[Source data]
* Start *
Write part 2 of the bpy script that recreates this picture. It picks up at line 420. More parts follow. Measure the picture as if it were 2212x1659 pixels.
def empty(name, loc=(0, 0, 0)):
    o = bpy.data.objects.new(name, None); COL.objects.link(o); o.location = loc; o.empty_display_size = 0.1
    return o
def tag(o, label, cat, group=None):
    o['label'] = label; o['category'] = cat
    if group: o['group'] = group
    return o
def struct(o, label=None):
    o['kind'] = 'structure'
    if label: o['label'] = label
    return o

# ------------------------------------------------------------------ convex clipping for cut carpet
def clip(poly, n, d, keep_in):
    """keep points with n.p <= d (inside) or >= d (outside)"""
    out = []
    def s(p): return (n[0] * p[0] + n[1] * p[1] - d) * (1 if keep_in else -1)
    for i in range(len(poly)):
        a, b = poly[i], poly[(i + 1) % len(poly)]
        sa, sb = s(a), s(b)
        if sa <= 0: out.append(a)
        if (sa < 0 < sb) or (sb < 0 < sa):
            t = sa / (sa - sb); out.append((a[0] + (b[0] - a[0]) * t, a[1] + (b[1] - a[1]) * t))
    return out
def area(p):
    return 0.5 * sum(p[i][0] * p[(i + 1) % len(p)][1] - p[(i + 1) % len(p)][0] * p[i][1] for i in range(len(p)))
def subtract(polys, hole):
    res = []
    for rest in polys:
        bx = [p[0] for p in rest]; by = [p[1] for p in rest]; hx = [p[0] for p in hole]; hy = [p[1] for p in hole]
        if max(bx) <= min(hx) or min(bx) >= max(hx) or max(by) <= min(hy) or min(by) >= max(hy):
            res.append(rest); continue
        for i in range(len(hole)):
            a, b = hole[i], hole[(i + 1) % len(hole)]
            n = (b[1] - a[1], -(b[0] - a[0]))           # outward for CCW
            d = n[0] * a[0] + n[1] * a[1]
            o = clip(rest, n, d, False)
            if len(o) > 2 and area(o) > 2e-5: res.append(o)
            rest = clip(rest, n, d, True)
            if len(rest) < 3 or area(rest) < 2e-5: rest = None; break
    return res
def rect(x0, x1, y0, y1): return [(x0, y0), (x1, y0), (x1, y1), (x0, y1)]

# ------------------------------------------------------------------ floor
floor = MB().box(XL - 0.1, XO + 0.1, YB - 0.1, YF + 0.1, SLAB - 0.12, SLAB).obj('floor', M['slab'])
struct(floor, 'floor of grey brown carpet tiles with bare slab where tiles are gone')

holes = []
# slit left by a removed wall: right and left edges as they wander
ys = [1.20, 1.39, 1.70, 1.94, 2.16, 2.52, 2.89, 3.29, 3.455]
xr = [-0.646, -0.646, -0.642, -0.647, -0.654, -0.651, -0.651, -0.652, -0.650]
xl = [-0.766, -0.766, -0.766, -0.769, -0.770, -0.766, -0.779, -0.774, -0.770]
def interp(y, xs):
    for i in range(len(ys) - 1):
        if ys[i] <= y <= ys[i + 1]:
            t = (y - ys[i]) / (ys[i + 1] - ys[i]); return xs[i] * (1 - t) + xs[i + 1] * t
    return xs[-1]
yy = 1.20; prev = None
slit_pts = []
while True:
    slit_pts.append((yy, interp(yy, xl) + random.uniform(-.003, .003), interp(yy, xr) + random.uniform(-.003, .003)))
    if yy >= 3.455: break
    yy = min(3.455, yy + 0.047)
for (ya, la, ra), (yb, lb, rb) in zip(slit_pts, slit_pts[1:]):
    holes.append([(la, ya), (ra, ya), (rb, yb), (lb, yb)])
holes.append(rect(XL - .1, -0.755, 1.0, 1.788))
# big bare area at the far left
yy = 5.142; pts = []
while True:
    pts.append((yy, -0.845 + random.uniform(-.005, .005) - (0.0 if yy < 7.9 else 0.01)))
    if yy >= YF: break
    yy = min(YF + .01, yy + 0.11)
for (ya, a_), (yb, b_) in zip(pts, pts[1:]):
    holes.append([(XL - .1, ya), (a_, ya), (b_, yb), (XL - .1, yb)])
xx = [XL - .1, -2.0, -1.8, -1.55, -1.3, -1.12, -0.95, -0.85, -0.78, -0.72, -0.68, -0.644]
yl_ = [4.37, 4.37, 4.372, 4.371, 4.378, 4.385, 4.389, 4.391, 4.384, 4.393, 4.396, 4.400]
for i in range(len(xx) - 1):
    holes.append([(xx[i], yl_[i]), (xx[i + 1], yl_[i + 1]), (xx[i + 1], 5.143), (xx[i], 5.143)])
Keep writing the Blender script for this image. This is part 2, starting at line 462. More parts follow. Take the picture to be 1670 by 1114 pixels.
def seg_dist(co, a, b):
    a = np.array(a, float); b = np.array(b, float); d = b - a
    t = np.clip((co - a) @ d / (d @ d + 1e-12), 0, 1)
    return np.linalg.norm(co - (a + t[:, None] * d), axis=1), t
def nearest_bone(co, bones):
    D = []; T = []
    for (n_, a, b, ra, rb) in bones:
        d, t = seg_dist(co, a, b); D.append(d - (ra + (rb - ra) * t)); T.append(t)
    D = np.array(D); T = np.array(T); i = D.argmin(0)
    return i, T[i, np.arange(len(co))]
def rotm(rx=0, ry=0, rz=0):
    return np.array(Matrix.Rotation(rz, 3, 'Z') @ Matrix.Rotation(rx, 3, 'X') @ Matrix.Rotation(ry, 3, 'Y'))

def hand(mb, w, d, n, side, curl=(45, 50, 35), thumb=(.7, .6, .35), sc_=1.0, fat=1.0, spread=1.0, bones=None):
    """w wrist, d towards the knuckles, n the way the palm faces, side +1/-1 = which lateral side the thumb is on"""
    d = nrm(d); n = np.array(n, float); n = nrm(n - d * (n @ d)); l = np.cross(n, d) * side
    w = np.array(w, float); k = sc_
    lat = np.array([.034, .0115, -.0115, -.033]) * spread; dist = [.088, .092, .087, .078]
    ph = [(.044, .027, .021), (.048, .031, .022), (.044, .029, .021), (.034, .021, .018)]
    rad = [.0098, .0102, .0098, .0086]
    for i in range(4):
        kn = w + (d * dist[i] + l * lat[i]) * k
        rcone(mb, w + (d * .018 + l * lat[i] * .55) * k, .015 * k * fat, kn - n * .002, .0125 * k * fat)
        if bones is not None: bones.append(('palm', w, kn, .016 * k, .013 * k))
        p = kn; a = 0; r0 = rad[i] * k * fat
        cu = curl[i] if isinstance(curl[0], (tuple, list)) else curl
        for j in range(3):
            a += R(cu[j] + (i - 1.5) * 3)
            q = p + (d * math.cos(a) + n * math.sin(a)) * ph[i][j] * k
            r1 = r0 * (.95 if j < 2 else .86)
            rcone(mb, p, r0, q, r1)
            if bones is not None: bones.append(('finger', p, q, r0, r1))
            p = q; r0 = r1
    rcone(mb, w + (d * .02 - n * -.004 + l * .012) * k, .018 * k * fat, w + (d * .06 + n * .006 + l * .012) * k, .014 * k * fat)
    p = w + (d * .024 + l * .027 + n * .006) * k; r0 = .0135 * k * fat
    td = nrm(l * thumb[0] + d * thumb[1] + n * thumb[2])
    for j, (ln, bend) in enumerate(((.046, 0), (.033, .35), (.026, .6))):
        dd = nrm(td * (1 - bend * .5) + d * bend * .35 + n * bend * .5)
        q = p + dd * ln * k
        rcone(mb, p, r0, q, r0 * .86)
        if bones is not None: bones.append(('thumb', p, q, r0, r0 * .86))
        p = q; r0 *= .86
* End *
_To be done:_ Retype the records in full. Keep every line identical to the original.

_Expected answer:_
Write part 2 of the bpy script that recreates this picture. It picks up at line 420. More parts follow. Measure the picture as if it were 2212x1659 pixels.
def empty(name, loc=(0, 0, 0)):
    o = bpy.data.objects.new(name, None); COL.objects.link(o); o.location = loc; o.empty_display_size = 0.1
    return o
def tag(o, label, cat, group=None):
    o['label'] = label; o['category'] = cat
    if group: o['group'] = group
    return o
def struct(o, label=None):
    o['kind'] = 'structure'
    if label: o['label'] = label
    return o

# ------------------------------------------------------------------ convex clipping for cut carpet
def clip(poly, n, d, keep_in):
    """keep points with n.p <= d (inside) or >= d (outside)"""
    out = []
    def s(p): return (n[0] * p[0] + n[1] * p[1] - d) * (1 if keep_in else -1)
    for i in range(len(poly)):
        a, b = poly[i], poly[(i + 1) % len(poly)]
        sa, sb = s(a), s(b)
        if sa <= 0: out.append(a)
        if (sa < 0 < sb) or (sb < 0 < sa):
            t = sa / (sa - sb); out.append((a[0] + (b[0] - a[0]) * t, a[1] + (b[1] - a[1]) * t))
    return out
def area(p):
    return 0.5 * sum(p[i][0] * p[(i + 1) % len(p)][1] - p[(i + 1) % len(p)][0] * p[i][1] for i in range(len(p)))
def subtract(polys, hole):
    res = []
    for rest in polys:
        bx = [p[0] for p in rest]; by = [p[1] for p in rest]; hx = [p[0] for p in hole]; hy = [p[1] for p in hole]
        if max(bx) <= min(hx) or min(bx) >= max(hx) or max(by) <= min(hy) or min(by) >= max(hy):
            res.append(rest); continue
        for i in range(len(hole)):
            a, b = hole[i], hole[(i + 1) % len(hole)]
            n = (b[1] - a[1], -(b[0] - a[0]))           # outward for CCW
            d = n[0] * a[0] + n[1] * a[1]
            o = clip(rest, n, d, False)
            if len(o) > 2 and area(o) > 2e-5: res.append(o)
            rest = clip(rest, n, d, True)
            if len(rest) < 3 or area(rest) < 2e-5: rest = None; break
    return res
def rect(x0, x1, y0, y1): return [(x0, y0), (x1, y0), (x1, y1), (x0, y1)]

# ------------------------------------------------------------------ floor
floor = MB().box(XL - 0.1, XO + 0.1, YB - 0.1, YF + 0.1, SLAB - 0.12, SLAB).obj('floor', M['slab'])
struct(floor, 'floor of grey brown carpet tiles with bare slab where tiles are gone')

holes = []
# slit left by a removed wall: right and left edges as they wander
ys = [1.20, 1.39, 1.70, 1.94, 2.16, 2.52, 2.89, 3.29, 3.455]
xr = [-0.646, -0.646, -0.642, -0.647, -0.654, -0.651, -0.651, -0.652, -0.650]
xl = [-0.766, -0.766, -0.766, -0.769, -0.770, -0.766, -0.779, -0.774, -0.770]
def interp(y, xs):
    for i in range(len(ys) - 1):
        if ys[i] <= y <= ys[i + 1]:
            t = (y - ys[i]) / (ys[i + 1] - ys[i]); return xs[i] * (1 - t) + xs[i + 1] * t
    return xs[-1]
yy = 1.20; prev = None
slit_pts = []
while True:
    slit_pts.append((yy, interp(yy, xl) + random.uniform(-.003, .003), interp(yy, xr) + random.uniform(-.003, .003)))
    if yy >= 3.455: break
    yy = min(3.455, yy + 0.047)
for (ya, la, ra), (yb, lb, rb) in zip(slit_pts, slit_pts[1:]):
    holes.append([(la, ya), (ra, ya), (rb, yb), (lb, yb)])
holes.append(rect(XL - .1, -0.755, 1.0, 1.788))
# big bare area at the far left
yy = 5.142; pts = []
while True:
    pts.append((yy, -0.845 + random.uniform(-.005, .005) - (0.0 if yy < 7.9 else 0.01)))
    if yy >= YF: break
    yy = min(YF + .01, yy + 0.11)
for (ya, a_), (yb, b_) in zip(pts, pts[1:]):
    holes.append([(XL - .1, ya), (a_, ya), (b_, yb), (XL - .1, yb)])
xx = [XL - .1, -2.0, -1.8, -1.55, -1.3, -1.12, -0.95, -0.85, -0.78, -0.72, -0.68, -0.644]
yl_ = [4.37, 4.37, 4.372, 4.371, 4.378, 4.385, 4.389, 4.391, 4.384, 4.393, 4.396, 4.400]
for i in range(len(xx) - 1):
    holes.append([(xx[i], yl_[i]), (xx[i + 1], yl_[i + 1]), (xx[i + 1], 5.143), (xx[i], 5.143)])
Keep writing the Blender script for this image. This is part 2, starting at line 462. More parts follow. Take the picture to be 1670 by 1114 pixels.
def seg_dist(co, a, b):
    a = np.array(a, float); b = np.array(b, float); d = b - a
    t = np.clip((co - a) @ d / (d @ d + 1e-12), 0, 1)
    return np.linalg.norm(co - (a + t[:, None] * d), axis=1), t
def nearest_bone(co, bones):
    D = []; T = []
    for (n_, a, b, ra, rb) in bones:
        d, t = seg_dist(co, a, b); D.append(d - (ra + (rb - ra) * t)); T.append(t)
    D = np.array(D); T = np.array(T); i = D.argmin(0)
    return i, T[i, np.arange(len(co))]
def rotm(rx=0, ry=0, rz=0):
    return np.array(Matrix.Rotation(rz, 3, 'Z') @ Matrix.Rotation(rx, 3, 'X') @ Matrix.Rotation(ry, 3, 'Y'))

def hand(mb, w, d, n, side, curl=(45, 50, 35), thumb=(.7, .6, .35), sc_=1.0, fat=1.0, spread=1.0, bones=None):
    """w wrist, d towards the knuckles, n the way the palm faces, side +1/-1 = which lateral side the thumb is on"""
    d = nrm(d); n = np.array(n, float); n = nrm(n - d * (n @ d)); l = np.cross(n, d) * side
    w = np.array(w, float); k = sc_
    lat = np.array([.034, .0115, -.0115, -.033]) * spread; dist = [.088, .092, .087, .078]
    ph = [(.044, .027, .021), (.048, .031, .022), (.044, .029, .021), (.034, .021, .018)]
    rad = [.0098, .0102, .0098, .0086]
    for i in range(4):
        kn = w + (d * dist[i] + l * lat[i]) * k
        rcone(mb, w + (d * .018 + l * lat[i] * .55) * k, .015 * k * fat, kn - n * .002, .0125 * k * fat)
        if bones is not None: bones.append(('palm', w, kn, .016 * k, .013 * k))
        p = kn; a = 0; r0 = rad[i] * k * fat
        cu = curl[i] if isinstance(curl[0], (tuple, list)) else curl
        for j in range(3):
            a += R(cu[j] + (i - 1.5) * 3)
            q = p + (d * math.cos(a) + n * math.sin(a)) * ph[i][j] * k
            r1 = r0 * (.95 if j < 2 else .86)
            rcone(mb, p, r0, q, r1)
            if bones is not None: bones.append(('finger', p, q, r0, r1))
            p = q; r0 = r1
    rcone(mb, w + (d * .02 - n * -.004 + l * .012) * k, .018 * k * fat, w + (d * .06 + n * .006 + l * .012) * k, .014 * k * fat)
    p = w + (d * .024 + l * .027 + n * .006) * k; r0 = .0135 * k * fat
    td = nrm(l * thumb[0] + d * thumb[1] + n * thumb[2])
    for j, (ln, bend) in enumerate(((.046, 0), (.033, .35), (.026, .6))):
        dd = nrm(td * (1 - bend * .5) + d * bend * .35 + n * bend * .5)
        q = p + dd * ln * k
        rcone(mb, p, r0, q, r0 * .86)
        if bones is not None: bones.append(('thumb', p, q, r0, r0 * .86))
        p = q; r0 *= .86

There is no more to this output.